漁業を営む実家にUターン就職し、親子で漁業をしている底引き網漁師です。引き揚げた魚は船上で選別しますが、出荷できる魚以外に、いろんな魚介類が入って網にかかります。

小さいものや見栄えのよくないもの、深海魚など「外道の魚」は出荷しても価値はほとんどないので、海に戻します。しかしながら、その中には漁師が長年食べてきたものもあり、味は間違いなくおいしい魚もいます。

今は高く売れているアンコウやウツボも、漁師の間でしか知られていなかった時代がありました。

現在は、気候変動の影響もあって、以前ほど安定した漁獲が見込めなくなっています。

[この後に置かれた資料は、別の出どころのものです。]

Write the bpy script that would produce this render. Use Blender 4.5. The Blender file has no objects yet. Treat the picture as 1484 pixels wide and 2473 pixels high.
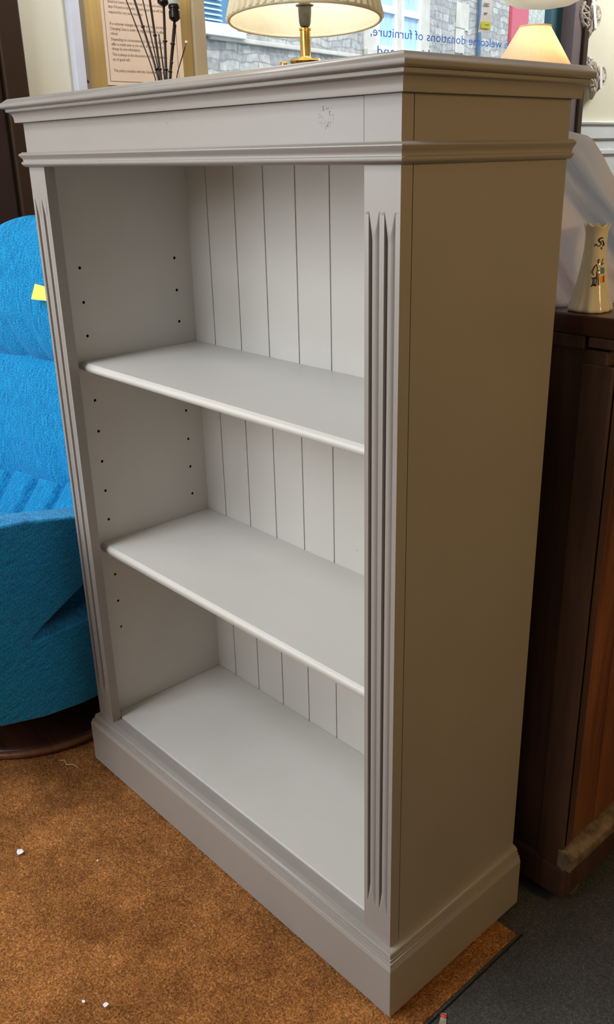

そんな今こそ、これまで捨てていた魚も出番があるのではないでしょうか。例えば、鮮魚としての出荷以外に、干物や練り製品などに加工して商品化もありだと思います。具体的なアドバイスをいただきたいです。
(新潟県・吉田さん/仮名・40代)

仲野真人

株式会社食農夢創 代表取締役

自分で販売し見込みを得てから加工施設設立や業者との連携を検討しよう

数が少ない、形が不揃いなどといった理由で捨てられる未利用魚の活用は「フードロス」の観点からも注目が集まっています。干物や練り製品にすることで保存期間を増やすことも可能になりますよね。

ただ気をつけていただきたいのは、未利用魚だけでの商品化は非常に難しいということです。未利用魚の漁獲量が不安定だと、原料を安定的に確保することが難しくなります。自前で、あるいは漁協などに冷凍庫があれば冷凍保存ができますが、ない場合は誰が冷凍設備を用意するのか、用意する場合の資金はどう調達するのか?という課題が発生します。

加工・販売に取り組むためには、
1.どういう商品を作るか?
2.自分で作るか?委託するか?
3.漁獲量は自前で足りるか?足りない場合はどうする?
4.スーパーで売るか?飲食店か?
5.保存場所は?作ってすぐ出荷できるか?在庫は誰が持つか?
6.売場までどう運ぶか?送料は誰が負担するか?
などを検討する必要があります。

項目を見ただけで、「面倒くさい!」と思われるかもしれません。ですが、この課題を解決しないまま加工し、売れずに在庫を抱えた例を数多く見てきました。

そのため、食品会社へ加工の委託をして、まずは自分で販売してみることをおすすめします。売れる見込みが立ってから、自ら加工施設を立ち上げるとリスクが抑えられます。

もしくは、食品業者と連携して商品開発し、漁師側は原料供給だけにするのも選択肢のひとつです。もちろん、その場合はきちんと買取価格などの条件を決めることで安定した販路になります。

加工に取り組むための第一歩としては、「自分がどんな商品を作りたいのか?」「誰向けに売りたいのか?」「将来的にどんなビジネスをしたいのか?」を考えていただき、その上で自分でやるのか、誰かと組むのかを考えてみてください。